The Shame of Speaking Konkani – II

By DALE LUIS MENEZES

 

The writing of a second installment to my article ‘The Shame of Speaking Konkani’ (published a fortnight ago), is partly for emphasizing the problem at hand and partly fortuitous. I say fortuitous because, in response to my article, Damodar K Kamat Ghanekar wrote a letter to the editor (4 September, 2015) and had a rather interesting anecdote to narrate in the same. The manner in which the abovementioned anecdote is narrated further allows us to see how shame and humiliation operates within Konkani language politics.

 

Recounting an incident which happened some 40 years ago, Ghanekar mentions how he came across Alfred Rose and his wife conversing in English in Panjim. When Ghanekar inquired whether it was really Alfred Rose, he indicates that Alfred Rose became painfully uncomfortable so much so that one could “well imagine the contortions of embarrassment [emphasis mine] on his face [Alfred Rose] which I [Ghanekar] still remember”.

 

There is something deeply unsettling about recounting a person’s embarrassment in a public place with such gleeful abundance.

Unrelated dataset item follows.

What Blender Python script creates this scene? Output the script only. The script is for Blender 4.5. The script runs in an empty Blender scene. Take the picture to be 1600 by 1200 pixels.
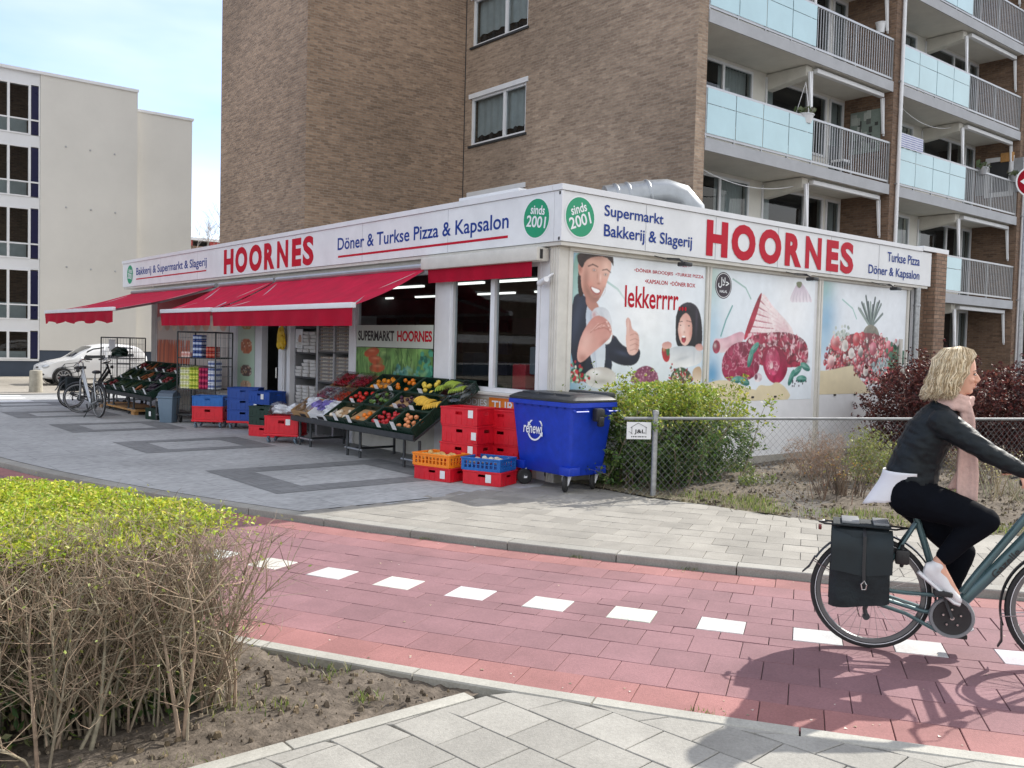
import bpy, bmesh, math, random
import numpy as np
from mathutils import Vector, Matrix
R = math.radians
random.seed(7); rng = np.random.default_rng(7)
sc = bpy.context.scene; COL = sc.collection
# ---------------------------------------------------------------- camera, sky, sun, exposure
CAMP = np.array([-7.8009, -8.5765, 1.75]); YAW, PIT, ROL, FPX = 0.881892, -0.041855, 0.025177, 1435.868
_F = np.array([math.cos(YAW)*math.cos(PIT), math.sin(YAW)*math.cos(PIT), math.sin(PIT)])
_R0 = np.array([math.sin(YAW), -math.cos(YAW), 0.0]); _U0 = np.cross(_R0, _F)
_R = _R0*math.cos(ROL)+_U0*math.sin(ROL); _U = -_R0*math.sin(ROL)+_U0*math.cos(ROL)
cam = bpy.data.cameras.new('camera'); camo = bpy.data.objects.new('camera', cam); COL.objects.link(camo)
cam.sensor_width = 36; cam.lens = FPX/1600*36; cam.clip_start = .05; cam.clip_end = 2000
camo.matrix_world = Matrix(((_R[0], _U[0], -_F[0], CAMP[0]), (_R[1], _U[1], -_F[1], CAMP[1]), (_R[2], _U[2], -_F[2], CAMP[2]), (0, 0, 0, 1)))
sc.camera = camo
SUN_EL, SUN_AZ = 38.0, 2.0        # azimuth counted from +X towards +Y
w = bpy.data.worlds.new('World'); sc.world = w; w.use_nodes = True
nt = w.node_tree; bg = nt.nodes['Background']; bg.inputs['Strength'].default_value = 0.15
sky = nt.nodes.new('ShaderNodeTexSky'); sky.sky_type = 'NISHITA'; sky.sun_disc = False
sky.sun_elevation = R(SUN_EL); sky.sun_rotation = R(90-SUN_AZ); sky.air_density = 1.0; sky.dust_density = .5; sky.ozone_density = 2.5
tc = nt.nodes.new('ShaderNodeTexCoord'); mp = nt.nodes.new('ShaderNodeMapping'); mp.inputs['Scale'].default_value = (1.2, 1.2, 4.5)
no = nt.nodes.new('ShaderNodeTexNoise'); no.inputs['Scale'].default_value = 1.6; no.inputs['Detail'].default_value = 5; no.inputs['Roughness'].default_value = .5
rp = nt.nodes.new('ShaderNodeValToRGB'); rp.color_ramp.elements[0].position = .40; rp.color_ramp.elements[1].position = .78
rp.color_ramp.elements[0].color = (.06, .06, .06, 1); rp.color_ramp.elements[1].color = (.6, .6, .6, 1)
mx = nt.nodes.new('ShaderNodeMix'); mx.data_type = 'RGBA'
mx.inputs[7].default_value = (5.3, 5.25, 5.1, 1)     # thin high cloud
L = nt.links.new
L(tc.outputs['Generated'], mp.inputs['Vector']); L(mp.outputs[0], no.inputs['Vector']); L(no.outputs['Fac'], rp.inputs[0]); 
sx = nt.nodes.new('ShaderNodeSeparateXYZ'); L(tc.outputs['Generated'], sx.inputs[0])      # extra high cloud added mostly out of view, to whiten the light in shade
cm = nt.nodes.new('ShaderNodeMapRange'); cm.inputs[1].default_value = .9; cm.inputs[2].default_value = -.6; cm.inputs[3].default_value = 0; cm.inputs[4].default_value = .62; L(sx.outputs[1], cm.inputs[0])
ad = nt.nodes.new('ShaderNodeMath'); ad.operation = 'ADD'; ad.use_clamp = True; L(rp.outputs[0], ad.inputs[0]); L(cm.outputs[0], ad.inputs[1]); L(ad.outputs[0], mx.inputs[0])
tn = nt.nodes.new('ShaderNodeMix'); tn.data_type = 'RGBA'; tn.blend_type = 'MULTIPLY'; tn.inputs[0].default_value = 1; tn.inputs[7].default_value = (.86, .84, .95, 1); L(sky.outputs[0], tn.inputs[6])
L(tn.outputs[2], mx.inputs[6]); L(mx.outputs[2], bg.inputs['Color'])
sl = bpy.data.lights.new('sun', 'SUN'); sl.energy = 3.3; sl.angle = R(.6); sl.color = (1, .95, .86)
so = bpy.data.objects.new('sun', sl); COL.objects.link(so)
_sd = Vector((math.cos(R(SUN_EL))*math.cos(R(SUN_AZ)), math.cos(R(SUN_EL))*math.sin(R(SUN_AZ)), math.sin(R(SUN_EL))))
so.rotation_euler = _sd.to_track_quat('Z', 'Y').to_euler(); so.location = (30, 5, 40)
vs = sc.view_settings; vs.view_transform = 'Standard'; vs.look = 'None'; vs.gamma = 1; vs.use_curve_mapping = False; vs.exposure = 1.02
# ---------------------------------------------------------------- measuring helpers (survey of the photo on real planes)
def _ray(x, y): return _F*FPX+_R*(x-800)-_U*(y-600)
def G(x, y, z=0.):
    d = _ray(x, y); return CAMP+(z-CAMP[2])/d[2]*d
def PX(x, y, X):
    d = _ray(x, y); return CAMP+(X-CAMP[0])/d[0]*d
def PY(x, y, Y):
    d = _ray(x, y); return CAMP+(Y-CAMP[1])/d[1]*d
def lin(c):
    if isinstance(c, str): c = [int(c[i:i+2], 16)/255 for i in (0, 2, 4)]
    return tuple((v/12.92 if v <= .04045 else ((v+.055)/1.055)**2.4) for v in c[:3])
# ---------------------------------------------------------------- materials
def nmat(name):
    m = bpy.data.materials.new(name); m.use_nodes = True; return m, m.node_tree, m.node_tree.nodes['Principled BSDF']
def mat(name, col, rough=.6, metal=0., var=.12, scale=6., bump=0., bscale=40., spec=.5, emit=0., trans=0., coat=0.):
    m, t, b = nmat(name)
    b.inputs['Roughness'].default_value = rough; b.inputs['Metallic'].default_value = metal; b.inputs['Specular IOR Level'].default_value = spec
    if coat: b.inputs['Coat Weight'].default_value = coat
    c = tuple(col)
    tcn = t.nodes.new('ShaderNodeTexCoord')
    if var:
        n = t.nodes.new('ShaderNodeTexNoise'); n.inputs['Scale'].default_value = scale; n.inputs['Detail'].default_value = 6; n.inputs['Roughness'].default_value = .65
        t.links.new(tcn.outputs['Object'], n.inputs['Vector'])
        r = t.nodes.new('ShaderNodeValToRGB'); r.color_ramp.elements[0].position = .3; r.color_ramp.elements[1].position = .7
        r.color_ramp.elements[0].color = tuple(v*(1-var) for v in c)+(1,); r.color_ramp.elements[1].color = tuple(min(1, v*(1+var)) for v in c)+(1,)
        t.links.new(n.outputs['Fac'], r.inputs[0]); t.links.new(r.outputs[0], b.inputs['Base Color'])
        ma = t.nodes.new('ShaderNodeMapRange'); ma.inputs[3].default_value = max(.03, rough-.08); ma.inputs[4].default_value = min(1, rough+.08)
        t.links.new(n.outputs['Fac'], ma.inputs[0]); t.links.new(ma.outputs[0], b.inputs['Roughness'])
    else: b.inputs['Base Color'].default_value = c+(1,)
    if bump:
        n2 = t.nodes.new('ShaderNodeTexNoise'); n2.inputs['Scale'].default_value = bscale; n2.inputs['Detail'].default_value = 4
        t.links.new(tcn.outputs['Object'], n2.inputs['Vector'])
        bp = t.nodes.new('ShaderNodeBump'); bp.inputs['Strength'].default_value = bump; bp.inputs['Distance'].default_value = .02
        t.links.new(n2.outputs['Fac'], bp.inputs['Height']); t.links.new(bp.outputs[0], b.inputs['Normal'])
    if emit: b.inputs['Emission Color'].default_value = c+(1,); b.inputs['Emission Strength'].default_value = emit
    if trans: b.inputs['Transmission Weight'].default_value = trans
    return m
def matc(name, rough=.7, var=.15, scale=30., bump=0., bscale=60., spec=.4, sss=False, dirt=0., dscale=.7, translu=0.):
    """colour from the mesh's own Col attribute, with fine noise"""
    m, t, b = nmat(name); b.inputs['Roughness'].default_value = rough; b.inputs['Specular IOR Level'].default_value = spec
    a = t.nodes.new('ShaderNodeAttribute'); a.attribute_name = 'Col'
    tcn = t.nodes.new('ShaderNodeTexCoord'); out = a.outputs['Color']
    def mul(sock, sc_, lo, hi, det=5):
        n = t.nodes.new('ShaderNodeTexNoise'); n.inputs['Scale'].default_value = sc_; n.inputs['Detail'].default_value = det; n.inputs['Roughness'].default_value = .65
        t.links.new(tcn.outputs['Object'], n.inputs['Vector'])
        mr = t.nodes.new('ShaderNodeMapRange'); mr.inputs[1].default_value = .3; mr.inputs[2].default_value = .7; mr.inputs[3].default_value = lo; mr.inputs[4].default_value = hi
        t.links.new(n.outputs['Fac'], mr.inputs[0])
        x = t.nodes.new('ShaderNodeMix'); x.data_type = 'RGBA'; x.blend_type = 'MULTIPLY'; x.inputs[0].default_value = 1
        t.links.new(sock, x.inputs[6]); t.links.new(mr.outputs[0], x.inputs[7]); return x.outputs[2]
    if var: out = mul(out, scale, 1-var, 1+var)
    if dirt: out = mul(out, dscale, 1-dirt, 1.05)
    t.links.new(out, b.inputs['Base Color'])
    if bump:
        n2 = t.nodes.new('ShaderNodeTexNoise'); n2.inputs['Scale'].default_value = bscale; n2.inputs['Detail'].default_value = 4
        t.links.new(tcn.outputs['Object'], n2.inputs['Vector'])
        bp = t.nodes.new('ShaderNodeBump'); bp.inputs['Strength'].default_value = bump; bp.inputs['Distance'].default_value = .01
        t.links.new(n2.outputs['Fac'], bp.inputs['Height']); t.links.new(bp.outputs[0], b.inputs['Normal'])
    if translu:
        tr = t.nodes.new('ShaderNodeBsdfTranslucent'); t.links.new(out, tr.inputs['Color'])
        ms = t.nodes.new('ShaderNodeMixShader'); ms.inputs[0].default_value = translu
        t.links.new(b.outputs[0], ms.inputs[1]); t.links.new(tr.outputs[0], ms.inputs[2]); t.links.new(ms.outputs[0], t.nodes['Material Output'].inputs['Surface'])
    return m
def mat_brick(name, c1, c2, mortar, bw=.22, bh=.066, ms=.008, dirt=.25, dscale=.25, var=.3, bump=.5):
    m, t, b = nmat(name); b.inputs['Roughness'].default_value = .85; b.inputs['Specular IOR Level'].default_value = .25
    uv = t.nodes.new('ShaderNodeUVMap'); uv.uv_map = 'UV'
    br = t.nodes.new('ShaderNodeTexBrick'); br.inputs['Scale'].default_value = 1; br.inputs['Brick Width'].default_value = bw; br.inputs['Row Height'].default_value = bh
    br.inputs['Mortar Size'].default_value = ms; br.inputs['Mortar Smooth'].default_value = .3; br.inputs['Bias'].default_value = 0
    br.inputs['Color1'].default_value = tuple(c1)+(1,); br.inputs['Color2'].default_value = tuple(c2)+(1,); br.inputs['Mortar'].default_value = tuple(mortar)+(1,)
    t.links.new(uv.outputs[0], br.inputs['Vector'])
    out = br.outputs['Color']
    # white noise per brick + broad weathering, streaks
    for sc_, lo, hi, st in ((dscale, 1-dirt, 1+dirt*.6, (1, 1, 1)), (2.5, 1-dirt*.5, 1+dirt*.4, (1, 3, 1)), (9, 1-var*.5, 1+var*.5, (1, 3, 1))):
        mp_ = t.nodes.new('ShaderNodeMapping'); mp_.inputs['Scale'].default_value = st; t.links.new(uv.outputs[0], mp_.inputs['Vector'])
        n = t.nodes.new('ShaderNodeTexNoise'); n.inputs['Scale'].default_value = sc_; n.inputs['Detail'].default_value = 4
        t.links.new(mp_.outputs[0], n.inputs['Vector'])
        mr = t.nodes.new('ShaderNodeMapRange'); mr.inputs[1].default_value = .3; mr.inputs[2].default_value = .7; mr.inputs[3].default_value = lo; mr.inputs[4].default_value = hi
        t.links.new(n.outputs['Fac'], mr.inputs[0])
        x = t.nodes.new('ShaderNodeMix'); x.data_type = 'RGBA'; x.blend_type = 'MULTIPLY'; x.inputs[0].default_value = 1
        t.links.new(out, x.inputs[6]); t.links.new(mr.outputs[0], x.inputs[7]); out = x.outputs[2]
    t.links.new(out, b.inputs['Base Color'])
    bp = t.nodes.new('ShaderNodeBump'); bp.inputs['Strength'].default_value = bump; bp.inputs['Distance'].default_value = .01; bp.invert = True
    t.links.new(br.outputs['Fac'], bp.inputs['Height']); t.links.new(bp.outputs[0], b.inputs['Normal'])
    return m
def mat_glass(name, tint=(.75, .82, .84), base=.05, rough=.02):
    m = bpy.data.materials.new(name); m.use_nodes = True; t = m.node_tree; t.nodes.clear()
    o = t.nodes.new('ShaderNodeOutputMaterial'); tr = t.nodes.new('ShaderNodeBsdfTransparent'); tr.inputs[0].default_value = tuple(tint)+(1,)
    gl = t.nodes.new('ShaderNodeBsdfGlossy'); gl.inputs['Roughness'].default_value = rough
    lf = t.nodes.new('ShaderNodeLayerWeight'); lf.inputs['Blend'].default_value = .5
    lw = t.nodes.new('ShaderNodeMath'); lw.operation = 'POWER'; lw.inputs[1].default_value = 4.0; t.links.new(lf.outputs['Facing'], lw.inputs[0])
    mr = t.nodes.new('ShaderNodeMapRange'); mr.inputs[3].default_value = base; mr.inputs[4].default_value = 1.0
    ms = t.nodes.new('ShaderNodeMixShader')
    t.links.new(lw.outputs[0], mr.inputs[0]); t.links.new(mr.outputs[0], ms.inputs[0]); t.links.new(tr.outputs[0], ms.inputs[1]); t.links.new(gl.outputs[0], ms.inputs[2]); t.links.new(ms.outputs[0], o.inputs[0])
    return m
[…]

In Ghanekar’s telling, Alfred Rose not only appears to be a deeply shamed person but also a hypocrite. However, there is nothing hypocritical in what Alfred Rose did. In fact, as I have pointed out time and again it is quite normal for persons to use two or more languages to negotiate through their daily life. So why did Alfred Rose feel so embarrassed by the encounter with Ghanekar?

 

Unfortunately, I do not have an exact answer to this. This is because as students of history well know, we are confronted with only one side of the story. And, as we are aware, it is often the victor who recounts the story. Further, rather than being embarrassed about speaking in Konkani, Alfred Rose was allegedly embarrassed for speaking in English. It is highly unlikely that Alfred Rose’s English skills were the source of his embarrassment; surely his English was as good as his Konkani!

 

Presumably, Ghanekar approached Alfred Rose in Konkani, for if it was in English than we would not have had any problem. My suggestion here is that Ghanekar was using an Antruzi variant of Konkani and this, I believe, is the key to the source of the embarrassment. The problem is that the Antruzi boli, located within an upper caste location and politics, is the source of much shaming and humiliation to anyone who fails to adequately reproduce the speech and ways of being of this dialect. The failure to live up to the Antruzi dialect does not simply cause embarrassment, but also causes much pain and anguish – resulting in the silence of many in Goa.

 

Such a situation has been noted by some other writers as well. For instance, an anecdote recounted by Jason Keith Fernandes in his doctoral thesis seems to be apt in understanding the embarrassment (or silence) that Alfred Rose experienced. Fernandes recounts, “In the course of our conversations [with a priest] around Konkani, this priest indicated a strong friendship he enjoyed with a Hindu gentleman. At one point however, the priest recounted that he was reproached by his friend: ‘Why is it that you never speak to me in Konkani’ the friend asked. To this question the priest responded that he felt ashamed, since his friend’s Konkani was so perfect, so pure, whereas his own was the ‘impure’ version that the Catholics speak”. At the risk of stretching the anecdote that Ghanekar provides ad absurdum, I would like to suggest that Alfred Rose was doubly trapped as the language politics that Alfred Rose subscribed to privileged only Konkani, and being called out for speaking in English by a person speaking Antruzi Konkani meant that there was no hope for redemption!

 

And what are we to make of the abundant glee with which Ghanekar recounts a 40-year-old anecdote of sarcastically indicating to Alfred Rose that he should do as he preaches? The clever way in which Ghanekar slipped a line from Alfred Rose’s song in the conversation – “Tika [Konkani] shellant heddun menn diunk zai” – is another way in which the shame of speaking Konkani is perpetuated. While Ghanekar’s encounter with Alfred Rose had resulted in “contortions of embarrassment” 40 years ago, the recounting of the same in the columns of a newspaper without any sensitivity or understanding has surely contorted many a Goan face with embarrassment today.

 

It is not surprising that in trying to prove the hypocrisy of Alfred Rose, Ghanekar reinforces a similar diktat that Alfred Rose does in his song Anv Konkani Zannam – to restore the pride in Konkani. Though Alfred Rose actively propagated some key tenets of the Nagri/Antruzi politics, he seems to have not escaped the shaming due to Konkani. After all, didn’t he say that we should feel proud about Konkani?

 

To reiterate, I strongly believe that Alfred Rose was not being hypocritical. On the contrary he was a product of his times as well as a victim of it. But to think that Alfred Rose was merely embarrassed for being ‘caught’ speaking in English is to not recognize the pain and suffering behind the “contortions of embarrassment”. By denying the real pain and suffering we perpetuate the shame and humiliation. As a linguist/lexicographer of Nagri Konkani, Ghanekar at least ought to have known this.